Octavian Report: Is the U.S. safer or less safe as, you see it, than it was at the beginning of 2016?
Jeh Johnson: The answer to that question depends upon the specific threat.
In 2015 and 2016 while I was in office — we're speaking in the counterterrorism context — we were very focused on what I heard referred to repeatedly as terrorist-inspired attacks. I.e., attacks of a smaller scale carried out by a lone actor inspired by something they saw or read on the internet put out by the Islamic State. San Bernardino, California, which was December 2015. Orlando, Florida, which was June 2016. Garland City, Texas. Chattanooga, Tennessee. There were a spate of these that occurred in the period between 2014 and 2016. I would mark the beginning point of this phase of terrorist attack as the Boston Marathon bombing in April 2013.
These are markedly different from what I refer to as terrorist-directed attacks, where a terrorist group overseas like al-Qaeda trains and directs operatives to infiltrate the United States to carry out a larger-scale attack like 9/11. Our intelligence community, in my judgment, is much better now than it was 18 years ago at detecting such plots at their earliest stages.

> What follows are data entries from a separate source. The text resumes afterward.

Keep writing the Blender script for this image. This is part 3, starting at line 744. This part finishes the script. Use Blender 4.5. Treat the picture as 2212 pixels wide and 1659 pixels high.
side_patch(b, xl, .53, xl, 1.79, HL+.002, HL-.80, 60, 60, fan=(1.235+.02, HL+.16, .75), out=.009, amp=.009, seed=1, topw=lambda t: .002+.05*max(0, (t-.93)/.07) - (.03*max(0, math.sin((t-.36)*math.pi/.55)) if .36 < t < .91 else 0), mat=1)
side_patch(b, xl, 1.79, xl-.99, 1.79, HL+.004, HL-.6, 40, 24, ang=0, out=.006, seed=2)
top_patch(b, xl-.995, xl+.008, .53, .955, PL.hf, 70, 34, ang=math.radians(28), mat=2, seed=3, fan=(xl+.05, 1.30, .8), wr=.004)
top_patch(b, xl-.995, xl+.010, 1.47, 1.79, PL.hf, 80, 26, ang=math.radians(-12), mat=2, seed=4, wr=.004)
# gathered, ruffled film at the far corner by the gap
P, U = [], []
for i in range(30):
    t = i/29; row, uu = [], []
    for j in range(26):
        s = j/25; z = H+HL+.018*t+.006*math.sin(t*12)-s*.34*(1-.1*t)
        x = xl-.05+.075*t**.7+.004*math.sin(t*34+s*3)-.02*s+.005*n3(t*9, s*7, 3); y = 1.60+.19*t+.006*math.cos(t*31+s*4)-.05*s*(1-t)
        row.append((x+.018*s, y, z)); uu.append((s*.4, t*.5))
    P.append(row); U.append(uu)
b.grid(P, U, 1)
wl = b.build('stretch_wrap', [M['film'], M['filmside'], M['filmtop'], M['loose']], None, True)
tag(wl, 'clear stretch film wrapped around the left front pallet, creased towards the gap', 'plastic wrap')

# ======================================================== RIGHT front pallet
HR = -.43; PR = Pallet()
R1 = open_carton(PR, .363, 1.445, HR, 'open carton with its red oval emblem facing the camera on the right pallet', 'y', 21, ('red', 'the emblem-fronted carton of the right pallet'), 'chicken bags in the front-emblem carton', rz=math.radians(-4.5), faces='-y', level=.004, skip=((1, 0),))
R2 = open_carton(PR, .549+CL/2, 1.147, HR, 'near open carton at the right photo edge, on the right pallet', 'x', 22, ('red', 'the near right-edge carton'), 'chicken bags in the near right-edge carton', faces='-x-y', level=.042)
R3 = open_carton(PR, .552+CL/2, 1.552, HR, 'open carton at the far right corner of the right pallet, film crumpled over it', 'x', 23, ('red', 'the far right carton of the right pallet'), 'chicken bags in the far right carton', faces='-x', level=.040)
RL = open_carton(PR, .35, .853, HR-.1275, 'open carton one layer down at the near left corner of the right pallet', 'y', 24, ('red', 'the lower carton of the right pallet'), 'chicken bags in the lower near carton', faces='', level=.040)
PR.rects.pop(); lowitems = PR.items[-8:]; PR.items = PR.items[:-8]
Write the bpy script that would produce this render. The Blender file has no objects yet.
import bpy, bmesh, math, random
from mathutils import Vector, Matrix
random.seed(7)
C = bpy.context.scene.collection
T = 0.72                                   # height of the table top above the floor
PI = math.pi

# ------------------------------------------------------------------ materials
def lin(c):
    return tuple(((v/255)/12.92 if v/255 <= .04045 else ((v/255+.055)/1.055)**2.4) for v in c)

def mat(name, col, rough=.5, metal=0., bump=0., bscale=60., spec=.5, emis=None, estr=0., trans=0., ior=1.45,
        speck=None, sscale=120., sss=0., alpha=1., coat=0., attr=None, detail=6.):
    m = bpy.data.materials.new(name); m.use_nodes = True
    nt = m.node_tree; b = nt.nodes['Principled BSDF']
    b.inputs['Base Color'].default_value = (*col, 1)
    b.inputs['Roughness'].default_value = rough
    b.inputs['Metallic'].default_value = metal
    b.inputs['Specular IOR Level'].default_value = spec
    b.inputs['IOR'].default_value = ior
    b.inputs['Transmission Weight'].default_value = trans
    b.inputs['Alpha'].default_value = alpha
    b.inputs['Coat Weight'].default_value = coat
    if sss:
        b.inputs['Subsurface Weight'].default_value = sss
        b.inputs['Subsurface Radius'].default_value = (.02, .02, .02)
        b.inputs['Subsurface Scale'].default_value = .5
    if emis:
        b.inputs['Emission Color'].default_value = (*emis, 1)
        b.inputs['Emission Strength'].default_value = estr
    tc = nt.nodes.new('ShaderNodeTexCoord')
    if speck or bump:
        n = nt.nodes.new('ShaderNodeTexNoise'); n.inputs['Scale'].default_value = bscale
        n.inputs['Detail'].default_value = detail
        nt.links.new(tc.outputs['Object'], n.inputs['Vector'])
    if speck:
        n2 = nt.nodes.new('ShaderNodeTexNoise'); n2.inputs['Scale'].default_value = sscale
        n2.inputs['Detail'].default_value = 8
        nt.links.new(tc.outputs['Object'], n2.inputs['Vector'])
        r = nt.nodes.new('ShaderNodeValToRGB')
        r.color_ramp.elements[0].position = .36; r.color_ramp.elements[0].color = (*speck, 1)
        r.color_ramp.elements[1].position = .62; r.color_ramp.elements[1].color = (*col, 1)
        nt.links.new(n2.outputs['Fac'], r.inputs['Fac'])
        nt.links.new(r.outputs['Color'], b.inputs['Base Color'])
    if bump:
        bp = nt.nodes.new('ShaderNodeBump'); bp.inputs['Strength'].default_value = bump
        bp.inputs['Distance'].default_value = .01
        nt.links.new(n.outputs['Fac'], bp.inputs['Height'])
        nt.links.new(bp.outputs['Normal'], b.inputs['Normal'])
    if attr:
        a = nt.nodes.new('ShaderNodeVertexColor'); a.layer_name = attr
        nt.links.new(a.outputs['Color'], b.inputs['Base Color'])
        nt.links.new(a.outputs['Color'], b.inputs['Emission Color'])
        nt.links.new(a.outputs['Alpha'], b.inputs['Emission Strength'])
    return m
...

But we now live with the prospect and the threat of smaller-scale attacks here, carried out by those who are inspired by something and/or are suffering from various, serious mental disorders. I would say, rolling back the clock and recalling vividly what I was most concerned about on the terrorist front in early 2016, that would have been it.
At the same time, we were beginning to appreciate the risk of domestic-based violent extremism directed toward innocent civilians. So our efforts at countering violent extremism at the Department of Homeland Security also focused on helping organizations like a group based in Chicago called Life After Hate, which helps rehabilitate those who had previously been part of white nationalist or neo-Nazi organizations. We got grant money from Congress to actually fund these efforts on a local level. We were beginning to appreciate that the terrorist threat here at home included the possibility of a violent attack carried out by someone inspired by a far-Right, white nationalist or neo-Nazi ideology.
We now today live with that threat, I would say, on a daily basis. We've seen that recently. Attempts and actual attacks carried out by those who believe that they are fulfilling a far-Right, violent mandate. What's new about this is that some of these attackers, in their deranged minds, believe that they're carrying out the mandate of people who would perhaps secretly endorse these attacks. We see that reflected in the various manifestos that are left.
Most recently there was the attack in El Paso. I believe that the physical threat to the homeland in terms of potential terrorist acts is still present, and it's evolving. Attacks of the nature of a 9/11-scale attack have lessened over the last 18 years; the origins and the inspiration for terrorist attacks have evolved as well.
On the cybersecurity front, I think that we continue to be on defense. I put the cyber threat to our homeland in several different buckets. One is the cyber threat of a more traditional nature, most often carried out by nation-states in an attempt to conduct surveillance of government activity. Second is cyber theft by both nation-states and criminal private actors. A sub-component of that is ransomware, which is a growing industry. We have to be vigilant when it comes to the threat of malware implanted in our critical infrastructure, which carries with it the possibility of an offensive attack on interconnected infrastructure. That was present in 2016, and it still exists today. Then there is the threat, which is what we saw in 2016, of cyber theft and the subsequent weaponization of the stolen information for political purposes. This is what the Russian government did in 2016, and that threat is still ongoing (if you believe our intelligence chiefs).
There is also the threat to our election infrastructure. In January 2017, as I was leaving office, I declared our election infrastructure to be critical infrastructure. That designation carries with it certain implications for how the Department of Homeland Security prioritizes helping state election officials with their elections and registering voters. I'm pleased that since 2016 there's been a lot of good work done at the state level by state election officials in conjunction with the Department of Homeland Security.
OR: How do you assess the threat posed by deepfakes?
Johnson: That’s a sub-component of the promulgation of fake news and extremist views. And I put it in that bucket accordingly. I think it's a real threat because it's hard to detect, it's hard to track, and it's hard to prevent. It's like chasing shadows. It's ever-present. I would not associate it simply with the Russian government. I think that other nation-states may be getting into this, and I believe private actors may be getting into it for their own purposes. It's an ongoing problem. A lot of it has to come from self-regulation and self-policing by internet service providers and social media networks. The government itself has to be careful about regulating speech and political debate.
OR: How would you assess the foreign and domestic policies of the Trump Administration from a national security perspective?
Johnson: We never want to be fighting the last war, and we want to be constantly vigilant when it comes to evolving threats. That's true whether it's the Trump Administration or any other.
I think that, particularly under Secretary Mattis's leadership, this administration deserves credit for reducing the size of the Islamic State's so-called Caliphate in Iraq and Syria. That was an effort we began in the prior administration, and I'm pleased that progress has been made in that regard. Though there seems to have been a resurgence by ISIS in Afghanistan and elsewhere. The terrorist attack in August against a wedding in Kabul, an attack that killed dozens, is a reminder of that.